== Exercise requirements ==
Which lines fall between the line holding "Reconstruct this image" and the line holding "sl = bpy.data.lights.new('sun', 'SUN');", inclusive? Retype them exactly, without the pictures, and add nothing else.
-- START Exercise input --
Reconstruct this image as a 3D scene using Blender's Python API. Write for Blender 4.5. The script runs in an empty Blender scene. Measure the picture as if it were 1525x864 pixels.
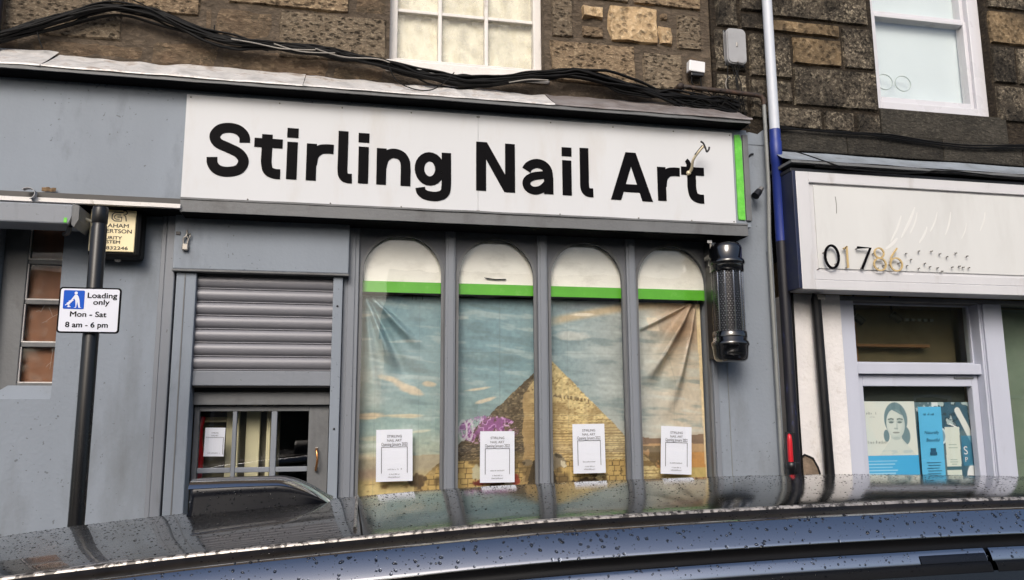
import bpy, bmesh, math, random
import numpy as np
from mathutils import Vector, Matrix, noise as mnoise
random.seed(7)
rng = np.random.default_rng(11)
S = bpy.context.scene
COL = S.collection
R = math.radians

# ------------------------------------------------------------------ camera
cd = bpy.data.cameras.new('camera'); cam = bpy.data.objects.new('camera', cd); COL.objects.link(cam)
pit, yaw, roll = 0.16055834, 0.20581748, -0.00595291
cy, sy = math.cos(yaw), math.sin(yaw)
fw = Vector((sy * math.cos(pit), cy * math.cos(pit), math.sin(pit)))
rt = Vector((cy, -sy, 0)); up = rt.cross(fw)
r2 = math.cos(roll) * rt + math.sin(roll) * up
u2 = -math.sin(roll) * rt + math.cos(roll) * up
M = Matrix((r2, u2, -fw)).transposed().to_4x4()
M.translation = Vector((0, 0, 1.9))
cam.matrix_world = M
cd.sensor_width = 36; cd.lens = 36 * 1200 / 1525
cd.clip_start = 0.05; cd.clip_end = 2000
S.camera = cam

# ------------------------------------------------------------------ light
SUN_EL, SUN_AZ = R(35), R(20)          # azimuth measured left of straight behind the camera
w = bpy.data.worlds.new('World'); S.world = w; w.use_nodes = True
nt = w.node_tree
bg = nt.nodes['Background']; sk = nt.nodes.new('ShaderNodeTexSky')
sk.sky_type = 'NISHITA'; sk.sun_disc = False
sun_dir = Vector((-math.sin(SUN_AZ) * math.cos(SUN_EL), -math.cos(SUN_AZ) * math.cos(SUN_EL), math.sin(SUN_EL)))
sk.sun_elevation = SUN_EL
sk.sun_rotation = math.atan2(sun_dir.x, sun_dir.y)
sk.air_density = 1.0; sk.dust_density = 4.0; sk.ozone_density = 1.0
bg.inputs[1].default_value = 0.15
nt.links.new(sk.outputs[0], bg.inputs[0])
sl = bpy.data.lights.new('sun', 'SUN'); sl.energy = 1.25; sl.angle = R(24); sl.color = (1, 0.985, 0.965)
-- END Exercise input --
-- START Exercise input --
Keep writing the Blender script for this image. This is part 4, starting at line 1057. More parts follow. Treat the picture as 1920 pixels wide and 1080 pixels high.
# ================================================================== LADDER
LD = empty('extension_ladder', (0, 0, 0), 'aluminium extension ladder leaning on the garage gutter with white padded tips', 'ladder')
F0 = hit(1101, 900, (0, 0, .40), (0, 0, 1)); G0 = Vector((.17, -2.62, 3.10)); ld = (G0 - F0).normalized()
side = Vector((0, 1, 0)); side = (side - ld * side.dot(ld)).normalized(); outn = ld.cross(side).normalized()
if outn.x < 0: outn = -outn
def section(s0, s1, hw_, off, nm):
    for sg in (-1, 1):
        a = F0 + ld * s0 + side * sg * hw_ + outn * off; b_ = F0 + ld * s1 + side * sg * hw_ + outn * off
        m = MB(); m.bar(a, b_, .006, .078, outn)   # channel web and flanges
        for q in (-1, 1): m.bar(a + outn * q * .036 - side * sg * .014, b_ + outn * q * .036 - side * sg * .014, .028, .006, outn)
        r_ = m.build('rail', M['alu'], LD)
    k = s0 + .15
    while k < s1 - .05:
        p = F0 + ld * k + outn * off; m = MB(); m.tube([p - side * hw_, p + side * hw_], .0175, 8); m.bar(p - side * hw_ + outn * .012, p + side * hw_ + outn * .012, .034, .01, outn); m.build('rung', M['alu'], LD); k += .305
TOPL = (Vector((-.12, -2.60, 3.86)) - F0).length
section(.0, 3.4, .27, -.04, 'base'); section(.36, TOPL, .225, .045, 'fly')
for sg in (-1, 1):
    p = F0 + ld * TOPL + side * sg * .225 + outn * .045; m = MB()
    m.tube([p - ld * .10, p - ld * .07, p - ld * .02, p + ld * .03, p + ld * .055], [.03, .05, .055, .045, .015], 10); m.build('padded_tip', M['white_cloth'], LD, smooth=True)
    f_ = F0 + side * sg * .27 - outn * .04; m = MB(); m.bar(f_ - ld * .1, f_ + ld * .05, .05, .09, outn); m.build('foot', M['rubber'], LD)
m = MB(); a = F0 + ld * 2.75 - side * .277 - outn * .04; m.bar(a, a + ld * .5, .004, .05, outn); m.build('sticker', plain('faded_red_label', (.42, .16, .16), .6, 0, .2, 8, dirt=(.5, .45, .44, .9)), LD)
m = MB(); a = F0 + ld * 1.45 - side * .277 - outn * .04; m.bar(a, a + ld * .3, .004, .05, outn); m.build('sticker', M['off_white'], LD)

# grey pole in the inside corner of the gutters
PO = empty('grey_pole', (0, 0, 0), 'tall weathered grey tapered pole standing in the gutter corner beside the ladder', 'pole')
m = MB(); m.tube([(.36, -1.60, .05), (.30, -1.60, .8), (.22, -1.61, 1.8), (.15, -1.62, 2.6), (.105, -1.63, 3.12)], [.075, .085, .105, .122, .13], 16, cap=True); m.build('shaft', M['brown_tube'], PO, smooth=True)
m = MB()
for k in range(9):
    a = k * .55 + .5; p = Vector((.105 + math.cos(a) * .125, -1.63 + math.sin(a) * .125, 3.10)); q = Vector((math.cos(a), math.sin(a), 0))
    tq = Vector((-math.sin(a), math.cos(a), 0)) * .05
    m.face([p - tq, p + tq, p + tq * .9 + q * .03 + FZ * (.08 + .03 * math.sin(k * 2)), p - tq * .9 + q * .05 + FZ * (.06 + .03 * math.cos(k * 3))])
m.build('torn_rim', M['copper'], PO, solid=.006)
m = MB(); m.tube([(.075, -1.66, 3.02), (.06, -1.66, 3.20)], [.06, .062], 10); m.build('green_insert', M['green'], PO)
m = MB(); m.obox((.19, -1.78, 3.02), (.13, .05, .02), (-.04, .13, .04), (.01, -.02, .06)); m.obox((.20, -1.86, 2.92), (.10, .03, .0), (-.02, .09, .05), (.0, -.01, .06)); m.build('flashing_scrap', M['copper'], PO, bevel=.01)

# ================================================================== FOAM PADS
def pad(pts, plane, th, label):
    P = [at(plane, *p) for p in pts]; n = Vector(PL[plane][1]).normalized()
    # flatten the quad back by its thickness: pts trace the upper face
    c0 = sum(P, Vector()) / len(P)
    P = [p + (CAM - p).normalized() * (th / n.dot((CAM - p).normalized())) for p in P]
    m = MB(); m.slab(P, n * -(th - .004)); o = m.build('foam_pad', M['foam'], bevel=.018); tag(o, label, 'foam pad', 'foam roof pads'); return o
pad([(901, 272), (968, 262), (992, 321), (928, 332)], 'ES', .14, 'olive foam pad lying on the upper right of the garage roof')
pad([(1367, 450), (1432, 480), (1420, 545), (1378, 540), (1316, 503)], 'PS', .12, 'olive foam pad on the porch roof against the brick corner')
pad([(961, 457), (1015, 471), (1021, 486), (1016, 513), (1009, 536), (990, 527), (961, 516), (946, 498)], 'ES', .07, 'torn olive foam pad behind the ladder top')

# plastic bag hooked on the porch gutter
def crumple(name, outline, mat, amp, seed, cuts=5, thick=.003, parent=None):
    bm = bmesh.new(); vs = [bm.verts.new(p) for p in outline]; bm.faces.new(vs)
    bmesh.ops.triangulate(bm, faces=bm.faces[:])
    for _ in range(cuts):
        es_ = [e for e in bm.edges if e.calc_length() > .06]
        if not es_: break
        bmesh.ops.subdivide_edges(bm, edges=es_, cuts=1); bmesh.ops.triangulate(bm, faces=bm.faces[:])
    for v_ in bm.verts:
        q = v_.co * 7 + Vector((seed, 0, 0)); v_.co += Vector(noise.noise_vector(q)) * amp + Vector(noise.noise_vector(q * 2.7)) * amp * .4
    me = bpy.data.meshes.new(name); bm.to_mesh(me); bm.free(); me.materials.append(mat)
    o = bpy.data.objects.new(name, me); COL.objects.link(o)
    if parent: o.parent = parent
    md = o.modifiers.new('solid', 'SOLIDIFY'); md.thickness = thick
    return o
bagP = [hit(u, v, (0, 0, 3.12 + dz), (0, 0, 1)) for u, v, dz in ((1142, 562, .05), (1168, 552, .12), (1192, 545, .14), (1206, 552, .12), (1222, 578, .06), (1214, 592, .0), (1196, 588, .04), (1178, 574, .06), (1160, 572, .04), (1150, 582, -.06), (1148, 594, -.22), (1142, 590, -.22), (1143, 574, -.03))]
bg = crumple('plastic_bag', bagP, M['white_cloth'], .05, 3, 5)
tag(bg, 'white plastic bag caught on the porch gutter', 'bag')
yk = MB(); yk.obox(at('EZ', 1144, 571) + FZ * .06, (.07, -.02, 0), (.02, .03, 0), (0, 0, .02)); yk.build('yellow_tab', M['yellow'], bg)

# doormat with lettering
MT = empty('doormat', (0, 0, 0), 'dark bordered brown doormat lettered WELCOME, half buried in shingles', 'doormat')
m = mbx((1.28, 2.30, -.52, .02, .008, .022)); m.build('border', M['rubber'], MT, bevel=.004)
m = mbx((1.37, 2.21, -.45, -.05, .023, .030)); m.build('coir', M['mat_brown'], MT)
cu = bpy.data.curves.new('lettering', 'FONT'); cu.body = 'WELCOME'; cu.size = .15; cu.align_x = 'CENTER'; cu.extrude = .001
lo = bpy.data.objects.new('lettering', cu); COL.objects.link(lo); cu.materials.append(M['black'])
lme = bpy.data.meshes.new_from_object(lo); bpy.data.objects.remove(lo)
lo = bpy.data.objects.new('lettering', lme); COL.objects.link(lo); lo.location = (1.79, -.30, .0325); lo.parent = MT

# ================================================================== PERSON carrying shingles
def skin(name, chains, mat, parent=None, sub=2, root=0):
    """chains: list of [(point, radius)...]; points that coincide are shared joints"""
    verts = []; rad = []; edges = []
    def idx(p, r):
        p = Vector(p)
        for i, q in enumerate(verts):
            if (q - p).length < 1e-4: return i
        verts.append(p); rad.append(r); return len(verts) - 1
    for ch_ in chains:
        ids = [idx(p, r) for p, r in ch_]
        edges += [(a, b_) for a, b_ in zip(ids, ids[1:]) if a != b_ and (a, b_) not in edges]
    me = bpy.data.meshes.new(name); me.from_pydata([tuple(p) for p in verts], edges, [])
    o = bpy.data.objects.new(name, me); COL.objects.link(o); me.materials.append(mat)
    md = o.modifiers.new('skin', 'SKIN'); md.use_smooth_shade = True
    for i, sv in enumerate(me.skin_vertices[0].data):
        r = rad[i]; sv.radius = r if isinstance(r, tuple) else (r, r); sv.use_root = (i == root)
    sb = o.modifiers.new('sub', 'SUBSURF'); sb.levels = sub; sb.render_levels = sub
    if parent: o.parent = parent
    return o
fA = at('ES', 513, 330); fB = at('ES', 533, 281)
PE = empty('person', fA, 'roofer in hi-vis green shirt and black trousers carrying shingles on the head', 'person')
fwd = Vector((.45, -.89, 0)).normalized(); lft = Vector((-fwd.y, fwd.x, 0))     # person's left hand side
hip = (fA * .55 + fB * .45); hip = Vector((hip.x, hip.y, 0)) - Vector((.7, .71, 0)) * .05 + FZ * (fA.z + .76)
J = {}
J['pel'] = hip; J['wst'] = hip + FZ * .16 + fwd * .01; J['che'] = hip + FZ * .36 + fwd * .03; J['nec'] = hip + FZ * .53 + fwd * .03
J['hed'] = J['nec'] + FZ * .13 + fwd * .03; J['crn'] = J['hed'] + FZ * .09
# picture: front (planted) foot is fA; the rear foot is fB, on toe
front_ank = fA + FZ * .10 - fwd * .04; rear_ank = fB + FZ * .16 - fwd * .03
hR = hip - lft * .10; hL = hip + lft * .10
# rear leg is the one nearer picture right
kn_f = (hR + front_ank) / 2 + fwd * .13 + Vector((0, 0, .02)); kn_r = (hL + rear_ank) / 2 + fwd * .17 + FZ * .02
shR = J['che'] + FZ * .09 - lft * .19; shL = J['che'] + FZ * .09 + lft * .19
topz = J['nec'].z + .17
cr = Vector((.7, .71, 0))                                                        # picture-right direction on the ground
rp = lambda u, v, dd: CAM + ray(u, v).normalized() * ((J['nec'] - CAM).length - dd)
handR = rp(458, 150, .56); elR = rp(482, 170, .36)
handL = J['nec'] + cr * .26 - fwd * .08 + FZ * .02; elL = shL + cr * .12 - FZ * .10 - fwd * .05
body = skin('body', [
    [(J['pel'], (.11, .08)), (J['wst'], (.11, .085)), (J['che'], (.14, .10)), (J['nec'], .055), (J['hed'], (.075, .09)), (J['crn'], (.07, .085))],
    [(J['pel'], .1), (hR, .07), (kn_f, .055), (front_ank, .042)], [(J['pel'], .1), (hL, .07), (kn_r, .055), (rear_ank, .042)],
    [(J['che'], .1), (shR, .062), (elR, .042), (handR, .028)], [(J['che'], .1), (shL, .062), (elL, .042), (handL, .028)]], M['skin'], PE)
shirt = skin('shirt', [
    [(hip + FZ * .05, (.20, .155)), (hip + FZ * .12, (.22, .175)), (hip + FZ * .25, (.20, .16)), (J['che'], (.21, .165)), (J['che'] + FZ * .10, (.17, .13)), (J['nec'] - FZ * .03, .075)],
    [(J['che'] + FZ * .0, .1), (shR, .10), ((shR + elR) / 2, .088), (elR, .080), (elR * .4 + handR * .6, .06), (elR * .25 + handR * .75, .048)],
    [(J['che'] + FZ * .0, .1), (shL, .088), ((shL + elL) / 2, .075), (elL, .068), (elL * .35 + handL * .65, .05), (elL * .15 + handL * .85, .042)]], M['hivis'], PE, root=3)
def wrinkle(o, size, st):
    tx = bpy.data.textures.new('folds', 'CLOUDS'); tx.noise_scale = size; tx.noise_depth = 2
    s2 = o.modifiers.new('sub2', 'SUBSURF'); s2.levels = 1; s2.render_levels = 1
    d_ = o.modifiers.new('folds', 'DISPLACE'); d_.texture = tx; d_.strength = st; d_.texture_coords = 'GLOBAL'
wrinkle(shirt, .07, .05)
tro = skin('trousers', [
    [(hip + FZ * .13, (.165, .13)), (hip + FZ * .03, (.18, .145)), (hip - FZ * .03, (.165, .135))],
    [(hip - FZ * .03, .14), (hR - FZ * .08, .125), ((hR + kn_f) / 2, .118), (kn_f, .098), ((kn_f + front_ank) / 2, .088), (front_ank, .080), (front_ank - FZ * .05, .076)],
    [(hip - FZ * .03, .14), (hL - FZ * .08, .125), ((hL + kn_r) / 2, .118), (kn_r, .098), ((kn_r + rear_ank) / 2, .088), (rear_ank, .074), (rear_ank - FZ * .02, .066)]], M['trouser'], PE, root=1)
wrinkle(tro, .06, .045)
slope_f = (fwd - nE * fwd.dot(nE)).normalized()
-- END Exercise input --
-- START Exercise input --
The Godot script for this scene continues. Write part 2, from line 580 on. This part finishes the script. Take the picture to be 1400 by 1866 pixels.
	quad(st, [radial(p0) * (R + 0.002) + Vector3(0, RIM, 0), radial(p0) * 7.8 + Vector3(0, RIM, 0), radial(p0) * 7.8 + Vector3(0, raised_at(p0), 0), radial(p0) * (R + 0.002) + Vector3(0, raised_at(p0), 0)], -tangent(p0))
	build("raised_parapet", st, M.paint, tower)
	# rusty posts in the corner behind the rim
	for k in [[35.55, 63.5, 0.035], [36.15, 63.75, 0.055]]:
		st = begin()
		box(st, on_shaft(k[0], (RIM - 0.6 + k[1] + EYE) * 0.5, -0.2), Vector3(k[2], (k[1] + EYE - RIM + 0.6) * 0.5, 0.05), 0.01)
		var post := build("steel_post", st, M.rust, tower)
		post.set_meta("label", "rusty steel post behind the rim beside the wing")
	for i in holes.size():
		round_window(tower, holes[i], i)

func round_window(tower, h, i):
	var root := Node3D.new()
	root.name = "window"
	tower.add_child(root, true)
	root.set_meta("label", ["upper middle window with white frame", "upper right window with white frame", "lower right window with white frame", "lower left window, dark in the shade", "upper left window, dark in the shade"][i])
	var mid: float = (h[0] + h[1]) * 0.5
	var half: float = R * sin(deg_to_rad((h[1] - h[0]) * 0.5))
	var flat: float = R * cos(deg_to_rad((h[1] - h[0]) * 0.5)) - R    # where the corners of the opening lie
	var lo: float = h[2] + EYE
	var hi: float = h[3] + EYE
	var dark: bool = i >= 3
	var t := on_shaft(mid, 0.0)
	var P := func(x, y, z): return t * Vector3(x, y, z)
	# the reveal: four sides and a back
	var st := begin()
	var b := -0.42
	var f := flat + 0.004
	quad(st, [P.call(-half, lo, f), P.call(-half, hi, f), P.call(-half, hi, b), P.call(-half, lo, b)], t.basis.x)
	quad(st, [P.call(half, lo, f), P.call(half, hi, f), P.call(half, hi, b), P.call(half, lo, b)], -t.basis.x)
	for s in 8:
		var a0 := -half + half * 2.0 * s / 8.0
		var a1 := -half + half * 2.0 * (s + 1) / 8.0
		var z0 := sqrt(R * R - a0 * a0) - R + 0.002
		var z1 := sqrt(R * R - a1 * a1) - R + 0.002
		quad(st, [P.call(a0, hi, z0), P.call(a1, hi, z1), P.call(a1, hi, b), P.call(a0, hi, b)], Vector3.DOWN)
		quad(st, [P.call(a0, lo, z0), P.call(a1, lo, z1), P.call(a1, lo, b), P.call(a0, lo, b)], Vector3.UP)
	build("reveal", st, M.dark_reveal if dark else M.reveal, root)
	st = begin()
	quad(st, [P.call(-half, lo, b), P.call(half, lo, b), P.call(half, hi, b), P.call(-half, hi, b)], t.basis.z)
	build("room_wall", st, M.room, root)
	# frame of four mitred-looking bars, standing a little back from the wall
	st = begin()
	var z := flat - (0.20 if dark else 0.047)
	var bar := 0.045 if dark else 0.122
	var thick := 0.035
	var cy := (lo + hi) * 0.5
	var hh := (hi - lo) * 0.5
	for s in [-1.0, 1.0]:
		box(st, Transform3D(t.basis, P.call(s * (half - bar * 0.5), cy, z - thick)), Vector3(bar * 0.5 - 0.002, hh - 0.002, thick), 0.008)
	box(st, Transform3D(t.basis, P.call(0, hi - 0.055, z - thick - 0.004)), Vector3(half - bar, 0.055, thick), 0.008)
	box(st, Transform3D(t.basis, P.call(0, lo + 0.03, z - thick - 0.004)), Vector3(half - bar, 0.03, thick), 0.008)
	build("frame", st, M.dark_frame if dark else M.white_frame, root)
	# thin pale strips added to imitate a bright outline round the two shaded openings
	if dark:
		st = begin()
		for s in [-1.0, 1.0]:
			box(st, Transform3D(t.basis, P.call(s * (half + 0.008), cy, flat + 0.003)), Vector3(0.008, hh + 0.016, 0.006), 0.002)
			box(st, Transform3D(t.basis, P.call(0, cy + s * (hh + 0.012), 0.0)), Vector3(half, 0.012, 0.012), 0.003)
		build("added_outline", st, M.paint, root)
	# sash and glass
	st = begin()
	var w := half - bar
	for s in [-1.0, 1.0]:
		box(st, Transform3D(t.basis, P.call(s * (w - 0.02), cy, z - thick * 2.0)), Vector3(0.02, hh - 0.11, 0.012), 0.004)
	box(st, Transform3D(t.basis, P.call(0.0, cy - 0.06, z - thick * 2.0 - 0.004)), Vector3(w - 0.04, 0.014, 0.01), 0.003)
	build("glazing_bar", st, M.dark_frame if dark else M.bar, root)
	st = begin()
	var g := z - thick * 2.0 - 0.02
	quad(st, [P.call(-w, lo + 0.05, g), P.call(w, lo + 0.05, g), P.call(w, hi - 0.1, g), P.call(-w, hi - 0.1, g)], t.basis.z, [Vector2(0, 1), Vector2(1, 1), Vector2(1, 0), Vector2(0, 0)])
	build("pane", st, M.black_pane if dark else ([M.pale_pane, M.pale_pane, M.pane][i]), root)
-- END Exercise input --
== Task result ==
Reconstruct this image as a 3D scene using Blender's Python API. Write for Blender 4.5. The script runs in an empty Blender scene. Measure the picture as if it were 1525x864 pixels.
import bpy, bmesh, math, random
import numpy as np
from mathutils import Vector, Matrix, noise as mnoise
random.seed(7)
rng = np.random.default_rng(11)
S = bpy.context.scene
COL = S.collection
R = math.radians

# ------------------------------------------------------------------ camera
cd = bpy.data.cameras.new('camera'); cam = bpy.data.objects.new('camera', cd); COL.objects.link(cam)
pit, yaw, roll = 0.16055834, 0.20581748, -0.00595291
cy, sy = math.cos(yaw), math.sin(yaw)
fw = Vector((sy * math.cos(pit), cy * math.cos(pit), math.sin(pit)))
rt = Vector((cy, -sy, 0)); up = rt.cross(fw)
r2 = math.cos(roll) * rt + math.sin(roll) * up
u2 = -math.sin(roll) * rt + math.cos(roll) * up
M = Matrix((r2, u2, -fw)).transposed().to_4x4()
M.translation = Vector((0, 0, 1.9))
cam.matrix_world = M
cd.sensor_width = 36; cd.lens = 36 * 1200 / 1525
cd.clip_start = 0.05; cd.clip_end = 2000
S.camera = cam

# ------------------------------------------------------------------ light
SUN_EL, SUN_AZ = R(35), R(20)          # azimuth measured left of straight behind the camera
w = bpy.data.worlds.new('World'); S.world = w; w.use_nodes = True
nt = w.node_tree
bg = nt.nodes['Background']; sk = nt.nodes.new('ShaderNodeTexSky')
sk.sky_type = 'NISHITA'; sk.sun_disc = False
sun_dir = Vector((-math.sin(SUN_AZ) * math.cos(SUN_EL), -math.cos(SUN_AZ) * math.cos(SUN_EL), math.sin(SUN_EL)))
sk.sun_elevation = SUN_EL
sk.sun_rotation = math.atan2(sun_dir.x, sun_dir.y)
sk.air_density = 1.0; sk.dust_density = 4.0; sk.ozone_density = 1.0
bg.inputs[1].default_value = 0.15
nt.links.new(sk.outputs[0], bg.inputs[0])
sl = bpy.data.lights.new('sun', 'SUN'); sl.energy = 1.25; sl.angle = R(24); sl.color = (1, 0.985, 0.965)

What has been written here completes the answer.